Quelques pages en arrière, j'avais
tiqué sur certains propos d'une BD sur le masculinisme, et aujourd'hui je réitère. Notamment sur le fait que cette BD oppose masculinisme et féminisme : « les masculinistes s'opposent à l'émancipation des femmes », nous dit-elle, alors que je n'ai rien vu de tel dans le documentaire dont je parle, aucune protection de privilèges masculins (ces derniers ne sont pas niés), juste un message demandant à considérer
aussi les privilèges féminins. (Si « privilèges féminins » vous choque alors que « inégalités dont sont victime les hommes » ne vous a pas chagriné quand j'ai utilisé cette formule au début de mon message, alors que cela signifie la même chose, ça peut d’indiquer un biais : posez-vous la question. Personnellement j'ai hésité avant de l'écrire.) La BD nous dit aussi que « les masculinistes considèrent les femmes comme responsables de leur malheur », encore une chose que je n'ai pas du tout entendue dans ce reportage. Les causes des inégalités sont plutôt présentées comme culturelles, souvent à cause de rôles assignés aux représentants de chaque sexe : sur ce point, cela rejoint des propos féministes. Si je continue avec la BD,il y a encore d'autres affirmations qui ne collent pas avec le discours des personnes s'exprimant dans ce reportage : glorification de la virilité, renforcement des stéréotypes de genre, importance majeure accordée à la virilité…
Cela m'inquiète de voir diffusés des messages aussi peu nuancés. Dès lors que le mot « masculinisme » est marqué du sceau de l’infamie, il n'est plus possible de parler d'inégalités dont sont victimes les hommes, alors qu'elles existent. À côté des excès, il y a aussi des gens modérés avec des propos vraiment intéressants sur le masculinisme, on ne peut pas mettre tout le monde dans un même sac.
Je serais curieux de connaître l'avis d'autres personnes ayant vu ce documentaire.

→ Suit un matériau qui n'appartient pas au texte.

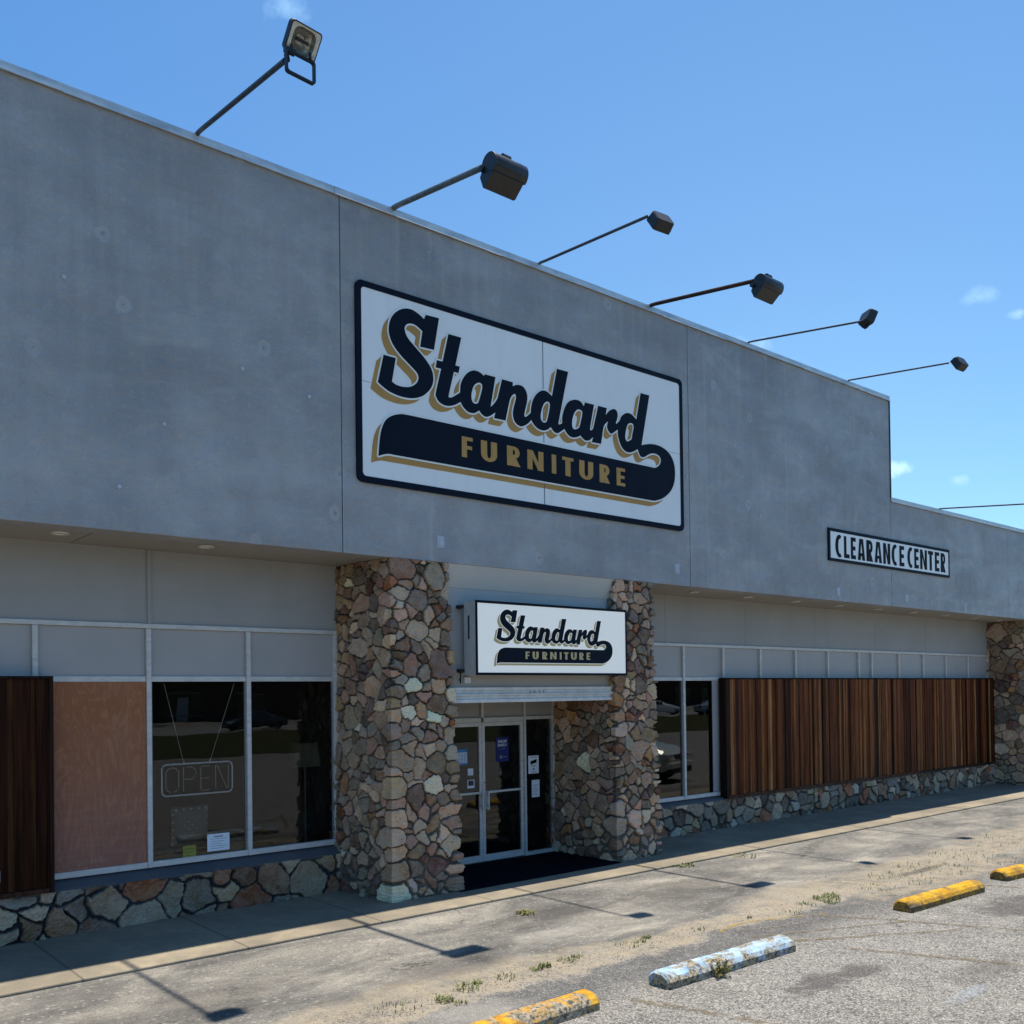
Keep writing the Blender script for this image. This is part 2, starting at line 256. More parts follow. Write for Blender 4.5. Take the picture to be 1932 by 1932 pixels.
def stopmat(name,c1,c2,conc,lo,hi):
    g=G(name,.75,.3); n=g.noise(4.6,7,.62,dist=.7); n2=g.noise(22,6,.7); z=g.sep()
    nz=g.n('ShaderNodeSeparateXYZ'); ge=g.n('ShaderNodeNewGeometry'); g.L(ge.outputs['Normal'],nz.inputs[0])
    cc=g.mix(g.mr(g.noise(7,6,.6),.38,.62,0,1),c1,c2); side=g.mr(g.mt('ABSOLUTE',nz.outputs[2]),.85,.30,0,.80); grime_shade=g.mt('ADD',g.mr(z[2],.085,.0,0,.35),side); k=g.mt('ADD',g.mr(n,lo,hi,0,1),g.mt('MULTIPLY',grime_shade,g.mr(n2,.35,.6,0,1)))  # side faces darkened by normal as painted shade, plus grime near the base
    cc=g.mix(g.mt('MINIMUM',k,1),cc,g.mix(g.mr(g.noise(34,6,.7),.4,.6,0,1),conc,(.05,.045,.04))); g.col(cc); g.bump(g.mt('ADD',n,n2),.006,.8); return g.m
MT['ystop']=stopmat('yellow_painted_concrete',(.62,.33,.008),(.36,.16,.006),(.36,.31,.22),.45,.58)
MT['ystop_rich']=stopmat('deep_yellow_painted_concrete',(.60,.33,.006),(.36,.175,.005),(.16,.12,.06),.50,.68)
MT['bstop']=stopmat('blue_painted_concrete',(.22,.39,.60),(.40,.52,.60),(.42,.35,.22),.42,.57)
MT['mat']=flatmat('navy_entrance_carpet',(.004,.0045,.009),.98,.05,0,.3,30,.004)
MT['paper']=flatmat('white_paper',(.72,.75,.78),.7,.2,0,.04,5)
MT['grey_print']=flatmat('grey_print',(.22,.23,.25),.7,.2)
MT['blue_print']=flatmat('blue_print',(.06,.20,.40),.6,.2)
MT['royal']=flatmat('royal_blue_poster',(.010,.016,.12),.5,.3)
MT['yellow_paper']=flatmat('yellow_paper',(.26,.24,.05),.7,.2)
MT['neon_white']=flatmat('unlit_white_tube',(.72,.76,.80),.3,.5)
MT['neon_red']=flatmat('unlit_red_tube',(.38,.30,.26),.3,.5)
MT['pipe_light']=flatmat('grey_painted_cabinet',(.42,.42,.40),.5,.4,.1,.15,7)
MT['ledge']=panel('dark_sill_paint',(.070,.075,.085),(.15,.145,.135),3)
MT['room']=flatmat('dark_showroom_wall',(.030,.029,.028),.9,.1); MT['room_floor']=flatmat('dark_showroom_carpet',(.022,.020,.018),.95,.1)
MT['rub']=flatmat('black_rubber',(.012,.012,.012),.85,.2)
MT['leaf']=flatmat('weed_leaf',(.17,.185,.07),.7,.2,0,.35,30); MT['dryleaf']=flatmat('dry_weed_leaf',(.20,.18,.06),.8,.2,0,.35,30); MT['pebble']=flatmat('pebble',(.24,.21,.17),.9,.2,0,.5,60)
MT['treeleaf']=flatmat('tree_leaf',(.045,.075,.02),.7,.2,0,.4,2); MT['bark']=flatmat('bark',(.08,.06,.045),.9,.1)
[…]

PS : sur le sujet des hommes battus, le documentaire parle d'un homme sur quatre aux US, et d'une femme sur trois. En France les chiffres sont plutôt diffusés en « personne mourant sous les coups de son conjoint ou sa conjointe ». Par curiosité, j'ai fait une recherche sur Internet, pour aboutir plusieurs fois aux mêmes chiffres : une femme meurt tous les trois jours, un homme tous les quatorze jours, c'est moins fréquent mais loin d'être inexistant, pourtant on n'en entend pas parler. 80 000 hommes seraient victimes de violence conjugale, et il n'y aurait aucun centre en France pour les accueillir. En cela, il est juste de parler d'inégalité.